Exercise description: Retype nothing but the lines from the start of the material up to and including the line with "from mathutils import". Pictures don't belong in the copy.

Given material:
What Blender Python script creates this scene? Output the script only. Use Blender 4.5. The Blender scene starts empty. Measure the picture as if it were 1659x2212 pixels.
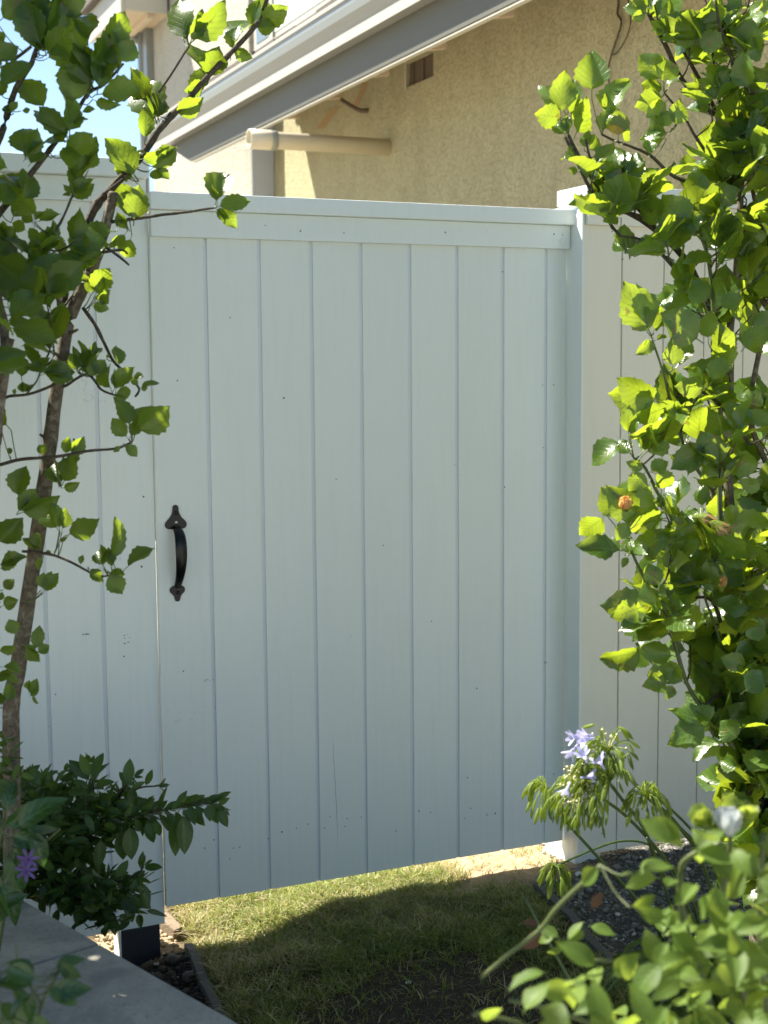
import bpy, bmesh, math, random
import numpy as np
from mathutils import Vector, Matrix, noise as mnoise

# ------------------------------------------------------------------ camera, world, sun, exposure
SC = bpy.context.scene
COL = SC.collection
FPX, YAW, PIT, ROL = 3002.5, math.radians(66.162), math.radians(6.0), math.radians(0.4453)
Fw = Vector((math.cos(YAW)*math.cos(PIT), math.sin(YAW)*math.cos(PIT), -math.sin(PIT)))
R0 = Vector((math.sin(YAW), -math.cos(YAW), 0)); U0 = R0.cross(Fw)
Rt = R0*math.cos(ROL) - U0*math.sin(ROL); Up = U0*math.cos(ROL) + R0*math.sin(ROL)
EYE = Vector((0, 0, 1.5))
cd = bpy.data.cameras.new('camera'); cam = bpy.data.objects.new('camera', cd); COL.objects.link(cam)
m3 = Matrix((Rt, Up, -Fw)).transposed()
cam.matrix_world = Matrix.Translation(EYE) @ m3.to_4x4()
cd.sensor_fit = 'VERTICAL'; cd.sensor_height = 36.0; cd.sensor_width = 27.0
cd.lens = 36*FPX/2212.0
cd.clip_start = 0.05; cd.clip_end = 3000
cd.dof.use_dof = True; cd.dof.focus_distance = 3.45; cd.dof.aperture_fstop = 5.0; cd.dof.aperture_blades = 0
SC.camera = cam

SUN_EL = math.radians(52); sunh = Vector((-0.60, 0.80, 0)).normalized()
SUN = Vector((sunh.x*math.cos(SUN_EL), sunh.y*math.cos(SUN_EL), math.sin(SUN_EL)))
w = bpy.data.worlds.new('World'); SC.world = w; w.use_nodes = True
nt = w.node_tree; nt.nodes.clear()
sky = nt.nodes.new('ShaderNodeTexSky'); sky.sky_type = 'NISHITA'; sky.sun_disc = False
sky.sun_elevation = SUN_EL; sky.sun_rotation = math.atan2(SUN.x, SUN.y)
sky.air_density = 1.0; sky.dust_density = 0.2; sky.ozone_density = 2.0
bg = nt.nodes.new('ShaderNodeBackground'); bg.inputs[1].default_value = 0.059
wo = nt.nodes.new('ShaderNodeOutputWorld')
nt.links.new(sky.outputs[0], bg.inputs[0]); nt.links.new(bg.outputs[0], wo.inputs[0])
ld = bpy.data.lights.new('sun', 'SUN'); ld.energy = 5.0; ld.angle = math.radians(0.55); ld.color = (1.0, 0.945, 0.84)
lo = bpy.data.objects.new('sun', ld); COL.objects.link(lo)
lo.rotation_euler = SUN.to_track_quat('Z', 'Y').to_euler()
SC.view_settings.view_transform = 'Standard'; SC.view_settings.look = 'None'
SC.view_settings.exposure = 1.78; SC.view_settings.gamma = 1.0
SC.view_settings.use_curve_mapping = False
SC.cycles.max_bounces = 8; SC.cycles.transmission_bounces = 6; SC.cycles.diffuse_bounces = 5

def ray(x, y): return Fw + Rt*((x-829.5)/FPX) - Up*((y-1106)/FPX)
def P(x, y, d): return EYE + ray(x, y)*d                 # point seen at photo position x, y at depth d
def onX(x, y, X): r = ray(x, y); return EYE + r*(X/r.x)
def onY(x, y, Y): r = ray(x, y); return EYE + r*(Y/r.y)
def onZ(x, y, Z): r = ray(x, y); return EYE + r*((Z-1.5)/r.z)

# ------------------------------------------------------------------ helpers
def tag(o, label=None, cat=None, group=None, kind=None):
    if label: o['label'] = label
    if cat: o['category'] = cat
    if group: o['group'] = group
    if kind: o['kind'] = kind
    return o
def empty(name, loc, label, cat, group=None):
    o = bpy.data.objects.new(name, None); COL.objects.link(o); o.location = loc
    o.empty_display_size = .05
    return tag(o, label, cat, group)
def link(name, me, mat=None, parent=None, loc=None):
    if mat is not None and len(me.materials) == 0: me.materials.append(mat)
    o = bpy.data.objects.new(name, me); COL.objects.link(o)
    if parent is not None:
        o.parent = parent
        o.matrix_parent_inverse = Matrix.Translation(-world_loc(parent))
    if loc is not None: o.location = loc
    return o
def world_loc(o):
    v = Vector(o.location)
    if o.parent: v = world_loc(o.parent) + v + Vector(o.matrix_parent_inverse.translation)
    return v
def bm_obj(name, bm, mat, parent=None, smooth=False, kind=None):
    me = bpy.data.meshes.new(name); bm.normal_update(); bm.to_mesh(me); bm.free()
    if smooth: me.shade_smooth()
    o = link(name, me, mat, parent)
    if kind: o['kind'] = kind
    return o
def add_box(bm, a, b, bev=0.0, jit=0.0, rnd=random):
    x0, y0, z0 = a; x1, y1, z1 = b
    vs = [bm.verts.new((x+rnd.uniform(-jit, jit), y+rnd.uniform(-jit, jit), z+rnd.uniform(-jit, jit)))
          for x in (x0, x1) for y in (y0, y1) for z in (z0, z1)]
    fs = [bm.faces.new([vs[i] for i in q]) for q in ((0,1,3,2),(4,6,7,5),(0,4,5,1),(2,3,7,6),(0,2,6,4),(1,5,7,3))]
    if bev > 0:
        es = list({e for f in fs for e in f.edges})
        bmesh.ops.bevel(bm, geom=es, offset=bev, segments=2, affect='EDGES', profile=.6)
def box(name, a, b, mat, parent=None, bev=0.002, jit=0.0):
    bm = bmesh.new(); a2 = [min(p, q) for p, q in zip(a, b)]; b2 = [max(p, q) for p, q in zip(a, b)]
    add_box(bm, a2, b2, bev, jit)
    bmesh.ops.recalc_face_normals(bm, faces=bm.faces)
    return bm_obj(name, bm, mat, parent)
def prism(name, poly, off, mat, parent=None, bev=0.0, smooth=False):
    """polygon of 3-D points extruded by the vector off"""
    bm = bmesh.new()
    a = [bm.verts.new(p) for p in poly]; b = [bm.verts.new(Vector(p)+Vector(off)) for p in poly]
    bm.faces.new(a); bm.faces.new(b[::-1]); n = len(a)
    for i in range(n): bm.faces.new((a[i], b[i], b[(i+1) % n], a[(i+1) % n]))
    bmesh.ops.recalc_face_normals(bm, faces=bm.faces)
    if bev > 0: bmesh.ops.bevel(bm, geom=list(bm.edges), offset=bev, segments=2, affect='EDGES')
    return bm_obj(name, bm, mat, parent, smooth)
def frame_of(t, ref=Vector((0, 0, 1))):
    t = t.normalized()
    if abs(t.dot(ref)) > .95: ref = Vector((1, 0, 0))
    a = t.cross(ref).normalized(); return a, t.cross(a).normalized()
def smooth_pts(pts, rad, sub=4):
    """Catmull-Rom through points"""
    n = len(pts); P_, R_ = [], []
    for i in range(n-1):
        p0 = pts[max(i-1, 0)]; p1 = pts[i]; p2 = pts[i+1]; p3 = pts[min(i+2, n-1)]
        for k in range(sub):
            t = k/sub
            P_.append(.5*((2*p1)+(p2-p0)*t+(2*p0-5*p1+4*p2-p3)*t*t+(3*p1-p0-3*p2+p3)*t**3))
            R_.append(rad[i]*(1-t)+rad[i+1]*t)
    P_.append(pts[-1]); R_.append(rad[-1]); return P_, R_
def add_tube(bm, pts, rad, seg=7, knot=0.0, rnd=random, cap=True):
    rings = []; uvl = None
    for i, p in enumerate(pts):
        t = (pts[min(i+1, len(pts)-1)]-pts[max(i-1, 0)])
        a, b = frame_of(t); r = rad[i]
        if knot and rnd.random() < .3: r *= 1+knot*rnd.random()
        rings.append([bm.verts.new(p + (a*math.cos(q)+b*math.sin(q))*r*(1+knot*.3*rnd.uniform(-1, 1)))
                      for q in [2*math.pi*k/seg for k in range(seg)]])
    for i in range(len(rings)-1):
        for k in range(seg):
            bm.faces.new((rings[i][k], rings[i][(k+1) % seg], rings[i+1][(k+1) % seg], rings[i+1][k]))
    if cap: bm.faces.new(rings[0][::-1]); bm.faces.new(rings[-1])
def tube(name, pts, rad, mat, parent=None, seg=7, knot=0.0, sub=4, rnd=random):
    bm = bmesh.new(); p, r = smooth_pts([Vector(q) for q in pts], rad, sub)
    add_tube(bm, p, r, seg, knot, rnd); return bm_obj(name, bm, mat, parent, True)
def np_mesh(name, V, F4):
    """V (n,3), F4 list of (m,k) index arrays"""
    me = bpy.data.meshes.new(name); me.vertices.add(len(V)); me.vertices.foreach_set('co', V.astype(np.float32).ravel())
    loops = np.concatenate([f.ravel() for f in F4]); cnt = np.concatenate([np.full(len(f), f.shape[1]) for f in F4])
    st = np.concatenate([[0], np.cumsum(cnt)[:-1]])
    me.loops.add(len(loops)); me.loops.foreach_set('vertex_index', loops.astype(np.int32))
    me.polygons.add(len(cnt)); me.polygons.foreach_set('loop_start', st.astype(np.int32))
    me.update(calc_edges=True); return me

# ------------------------------------------------------------------ materials
class NT:
    def __init__(s, name):
        s.m = bpy.data.materials.new(name); s.m.use_nodes = True; s.t = s.m.node_tree; s.t.nodes.clear()
        s.out = s.n('ShaderNodeOutputMaterial')
    def n(s, k, **kw):
        q = s.t.nodes.new(k)
        for a, b in kw.items(): setattr(q, a, b)
        return q
    def l(s, a, b): s.t.links.new(a, b)
    def math(s, op, a, b=None, c=None, clamp=False):
        q = s.n('ShaderNodeMath', operation=op, use_clamp=clamp)
        for i, v in enumerate((a, b, c)):
            if v is None: continue
            if isinstance(v, (int, float)): q.inputs[i].default_value = v
            else: s.l(v, q.inputs[i])
        return q.outputs[0]
    def noise(s, scale, detail=4, rough=.55, vec=None, dist=0):
        q = s.n('ShaderNodeTexNoise'); q.inputs['Scale'].default_value = scale; q.inputs['Detail'].default_value = detail
        q.inputs['Roughness'].default_value = rough; q.inputs['Distortion'].default_value = dist
        s.l(vec if vec is not None else s.pos(), q.inputs['Vector']); return q.outputs[0]
    def pos(s):
        if not hasattr(s, '_p'): s._p = s.n('ShaderNodeNewGeometry').outputs['Position']
        return s._p
    def scaled(s, v):
        q = s.n('ShaderNodeVectorMath', operation='MULTIPLY'); s.l(s.pos(), q.inputs[0]); q.inputs[1].default_value = v
        return q.outputs[0]
    def ramp(s, fac, stops):
        q = s.n('ShaderNodeValToRGB'); e = q.color_ramp.elements
        while len(e) < len(stops): e.new(.5)
        for i, (p, c) in enumerate(stops):
            e[i].position = p; e[i].color = tuple(c)+(1,) if len(c) == 3 else c
        s.l(fac, q.inputs[0]); return q.outputs[0]
    def mix(s, f, a, b, mode='MIX'):
        q = s.n('ShaderNodeMix', data_type='RGBA', blend_type=mode)
        for i, v in ((0, f), (6, a), (7, b)):
            if isinstance(v, (int, float)): q.inputs[i].default_value = v
            elif isinstance(v, (tuple, list)): q.inputs[i].default_value = tuple(v)+(1,)
            else: s.l(v, q.inputs[i])
        return q.outputs[2]
    def bump(s, h, dist, strength=1.0, nrm=None):
        q = s.n('ShaderNodeBump'); q.inputs['Distance'].default_value = dist; q.inputs['Strength'].default_value = strength
        s.l(h, q.inputs['Height'])
        if nrm is not None: s.l(nrm, q.inputs['Normal'])
        return q.outputs[0]
    def bsdf(s, col, rough=.6, nrm=None, spec=.5, metal=0, final=True):
        q = s.n('ShaderNodeBsdfPrincipled')
        if isinstance(col, (tuple, list)): q.inputs['Base Color'].default_value = tuple(col)+(1,)
        else: s.l(col, q.inputs['Base Color'])
        if isinstance(rough, (int, float)): q.inputs['Roughness'].default_value = rough
        else: s.l(rough, q.inputs['Roughness'])
        q.inputs['Specular IOR Level'].default_value = spec; q.inputs['Metallic'].default_value = metal
        if nrm is not None: s.l(nrm, q.inputs['Normal'])
        if final: s.l(q.outputs[0], s.out.inputs[0])
        return q
    def objrand(s): return s.n('ShaderNodeObjectInfo').outputs['Random']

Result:
What Blender Python script creates this scene? Output the script only. Use Blender 4.5. The Blender scene starts empty. Measure the picture as if it were 1659x2212 pixels.
import bpy, bmesh, math, random
import numpy as np
from mathutils import Vector, Matrix, noise as mnoise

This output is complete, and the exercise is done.